No gana uno para pesares. Primero, he pasado una temporada angustiado porque, al parecer, un jugador de fútbol llamado Cristiano Ronaldo estaba disgustado por qué-sé-yo-qué motivos, pero de algo muy grave debía tratarse cuando la prensa estuvo pendiente de su estado de ánimo durante semanas y casi todos los españoles andaban preguntándose noche y día por qué la princesa estaba triste.

Después, me tuvieron en un sinvivir porque otro jugador, que mantiene relaciones sexuales y de las otras con la cantante Shakira, seguidas día a día por toda la nación, andaba también con angustias acrecentadas porque al parecer están construyéndose una nueva casa y ya se sabe cómo estresa tal cosa, aun no siendo el dinero motivo de preocupación que influya en este caso, como nos sucedería al resto de los mortales.

Ahora, desde los telediarios me andan torturando porque resulta que el fino y delicado espíritu de un tal Mourinho anda enormemente afectado por no sé qué motivos y como corresponde a semejante personajillo, pretende quitarnos las ganas de comer por los tormentos que padece por vaya-usted-a-saber qué causas, abundando en poses de víctima y frases lapidarias, satisfecho íntimamente por saber que tiene a un país casi entero pendiente de sus gestos.

En realidad soy un poco hipócrita, porque tengo un corazón de piedra y todos los sufrimientos de estos personajes me traen literalmente sin cuidado, es más, ojalá los parta un rayo. A ellos y a los responsables de que en esta sociedad –por si no tuviéramos bastante con los verdaderos motivos de preocupación– anden presentándonos esta especie de gran hermano de los dolientes integrantes del balompié, que no sólo deben dar saltitos y carreras cada vez que se les ordene, sino que además deben vigilar bien sus inversiones de capital para asegurar que en el futuro no les falte de nada a ellos ni a sus allegados y descendientes. Para asegurarse –como le sucede al primero de ellos– de que consigue colocar su destrozado Ferrari, que originalmente le supuso un desembolso de 250.000€,  a algún zoquete adinerado que lo compre por 50.000 por aquello de que las sagradas manos de su ídolo –¿no eran los pies?– se posaron sobre el volante del vehículo en bastantes ocasiones antes de dejarlo para chatarra.

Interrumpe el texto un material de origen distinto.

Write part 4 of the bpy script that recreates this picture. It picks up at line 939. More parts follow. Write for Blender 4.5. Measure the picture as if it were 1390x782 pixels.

Es raro el día en que no leo protestas en la prensa de lectores a los que atormentan –no les falta razón– los ingresos que perciben los directivos de grandes empresa, no digamos lo referente a los ingresos de los políticos. Sin embargo, me resulta llamativo que no he leído ni una sola vez protestas por lo que perciben estos jugadores. Ni siquiera oigo protestas porque el fútbol nos cueste dinero, directa o indirectamente, a todos los españoles. No hay más que ver las enormes deudas de los clubs con Hacienda y la seguridad social, y los grandes favores urbanísticos que obtienen de los ayuntamientos. Las dos contribuciones forzadas que me repugnan son ésta del fútbol y la de la iglesia católica, dos grupos de presión con los que no mantengo relación voluntaria alguna y que tienen mucho más en común de lo que se piensa.

Me hizo sonreír el cálculo que en cierto periódico se hacía hace ya tiempo sobre el precio al que resultaba el kilo de biquini de marca. De manera similar, me gustaría que alguno de los entusiastas seguidores de estos ases deportivos dividiera el dinero que estos perciben cada temporada por el número de patadas que dan en el mismo periodo. Seguro que quedarían maravillados al conocer el precio de cada puntapié.